Beginning in 2010, Arai used the daguerreotype technique to create individual records or micro-monuments of his encounters with surviving crew members and the salvaged hull of the Daigo Fuküryumaru, a nuclear fallout-contaminated fishing boat. This project led him to photograph the deeply interconnected subjects of Fukushima, Hiroshima and Nagasaki. Arai’s work has appeared in the Mori Art Museum and the National Museum of Modern Art in Tokyo.

In 2014, he received the Source-Cord Prize, sponsored by a contemporary photography magazine in England. His works are held in the collections of the San Francisco Museum of Modern Art, Tokyo Metropolitan Museum of Photography and Musée Adrien Mentienne in France, among others.

Arai’s visit to UNL is co-sponsored by the Kawasaki Reading Room.

• Deb Sokolow will present a lecture on April 28 at 5:30 p.m. in Richards Hall Rm. 15. Sokolow is a Chicago-based artist and a lecturer at Northwestern University. She is a 2012 recipient of an Artadia Grant and has participated in residencies nationally and internationally.
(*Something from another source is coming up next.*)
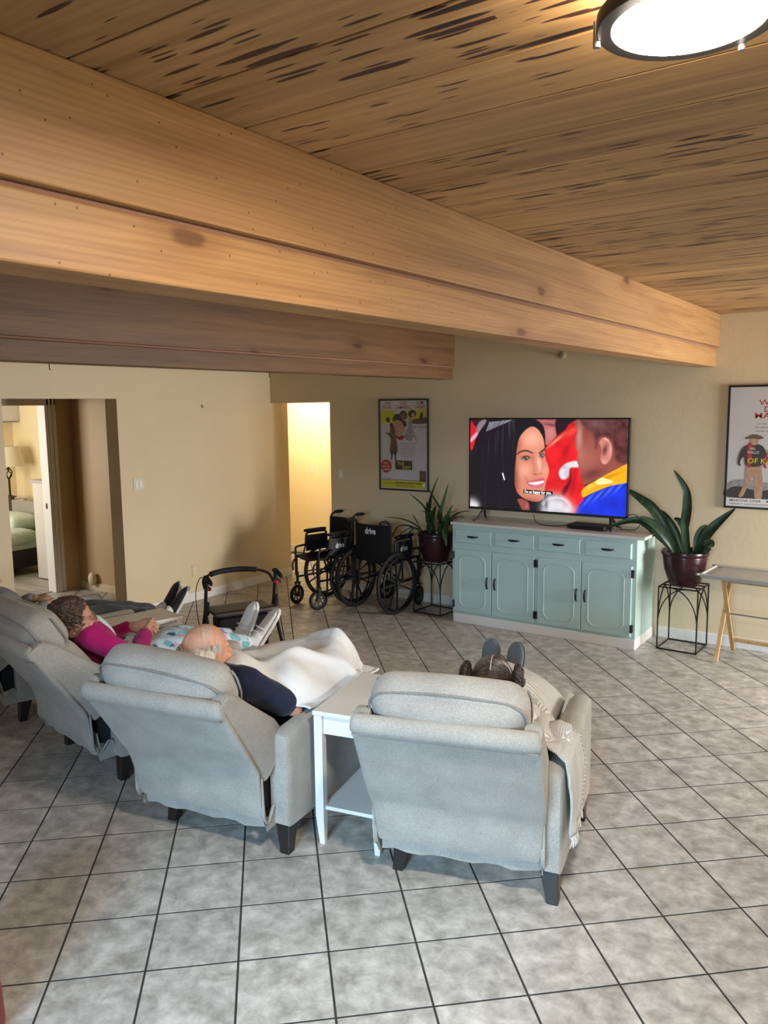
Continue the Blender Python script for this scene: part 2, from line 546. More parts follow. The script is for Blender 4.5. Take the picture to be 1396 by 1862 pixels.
        for a in range(n):
            for b in range(n):
                fs.append((P(a, b, 0), P(a, b + 1, 0), P(a + 1, b + 1, 0), P(a + 1, b, 0)))
                fs.append((P(a, b, n), P(a + 1, b, n), P(a + 1, b + 1, n), P(a, b + 1, n)))
                fs.append((P(a, 0, b), P(a + 1, 0, b), P(a + 1, 0, b + 1), P(a, 0, b + 1)))
                fs.append((P(a, n, b), P(a, n, b + 1), P(a + 1, n, b + 1), P(a + 1, n, b)))
                fs.append((P(0, a, b), P(0, a, b + 1), P(0, a + 1, b + 1), P(0, a + 1, b)))
                fs.append((P(n, a, b), P(n, a + 1, b), P(n, a + 1, b + 1), P(n, a, b + 1)))
        return self.add(vs, fs, M)

    def sphere(self, c, rad, nu=16, nv=10, M=None):
        rx, ry, rz = rad if isinstance(rad, (tuple, list)) else (rad,) * 3
        vs, fs = [(c[0], c[1], c[2] - rz)], []
        for i in range(1, nv):
            t = -PI / 2 + PI * i / nv
            for j in range(nu):
                a = 2 * PI * j / nu
                vs.append((c[0] + rx * math.cos(t) * math.cos(a), c[1] + ry * math.cos(t) * math.sin(a), c[2] + rz * math.sin(t)))
        vs.append((c[0], c[1], c[2] + rz))
        for j in range(nu):
            fs.append((0, 1 + (j + 1) % nu, 1 + j))
            e = 1 + (nv - 2) * nu
            fs.append((e + j, e + (j + 1) % nu, len(vs) - 1))
        for i in range(nv - 2):
            for j in range(nu):
                a, b = 1 + i * nu, 1 + (i + 1) * nu
                fs.append((a + j, a + (j + 1) % nu, b + (j + 1) % nu, b + j))
        return self.add(vs, fs, M)

    def mesh(self, name, mats, smooth=None):
        me = bpy.data.meshes.new(name)
        me.from_pydata([tuple(p) for p in self.v], [], self.f)
        for mt in (mats if isinstance(mats, (list, tuple)) else [mats]):
            me.materials.append(mt)
        if isinstance(mats, (list, tuple)) and len(mats) > 1:
            for p, i in zip(me.polygons, self.m):
                p.material_index = i
        me.update()
        bm = bmesh.new(); bm.from_mesh(me)
        bmesh.ops.recalc_face_normals(bm, faces=bm.faces)
        bm.to_mesh(me); bm.free()
        if smooth is not None:
            me.shade_smooth()
            me.set_sharp_from_angle(angle=R(smooth))
        return me

    def build(self, name, mats, parent=None, smooth=None, bevel=0.0, seg=2, subsurf=0):
        o = bpy.data.objects.new(name, self.mesh(name, mats, smooth))
        COL.objects.link(o)
        if parent is not None:
            o.parent = parent
        if bevel:
            md = o.modifiers.new('bevel', 'BEVEL')
            md.width = bevel; md.segments = seg; md.limit_method = 'ANGLE'; md.angle_limit = R(35)
            md.harden_normals = False
        if subsurf:
            md = o.modifiers.new('subsurf', 'SUBSURF'); md.levels = md.render_levels = subsurf
        return o


def tag(o, label=None, cat=None, group=None, kind=None):
    if label:
        o['label'] = label
    if cat:
        o['category'] = cat
    if group:
        o['group'] = group
    if kind:
        o['kind'] = kind
    return o


def thing(name, label, cat, loc=(0, 0, 0), rz=0.0, group=None):
    o = bpy.data.objects.new(name, None)
    COL.objects.link(o)
    o.empty_display_size = 0.1
    o.location = loc
    o.rotation_euler = (0, 0, rz)
    return tag(o, label, cat, group)


def struct(name, mb, m, parent=None, **kw):
    o = mb.build(name, m, parent, **kw)
    if parent is None:
        o['kind'] = 'structure'
    return o


def copy_tree(o, parent=None):
    c = o.copy()
    COL.objects.link(c)
    c.parent = parent
    for ch in [x for x in o.children]:
        copy_tree(ch, c)
    return c


def arc(c, r, a0, a1, n, plane='XZ'):
    out = []
    for i in range(n + 1):
        a = R(a0 + (a1 - a0) * i / n)
        x, y = r * math.cos(a), r * math.sin(a)
        if plane == 'XZ':
            out.append((c[0] + x, c[1], c[2] + y))
        elif plane == 'YZ':
            out.append((c[0], c[1] + x, c[2] + y))
        else:
            out.append((c[0] + x, c[1] + y, c[2]))
    return out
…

Her exhibition record includes 15 solo shows, including the Kemper Museum of Contemporary Art in Kansas City and 12 x 12 at the Museum of Contemporary Art in Chicago. Selected group exhibitions include the 4th Athens Biennale, The Contemporary Art Museum in St. Louis and The Drawing Center in New York. Her work is in the collection of the Los Angeles County Museum of Art, the Museum of Contemporary Art in Chicago, the Wadsworth Atheneum Museum of Art in Hartford, Connecticut, and several other notable collections.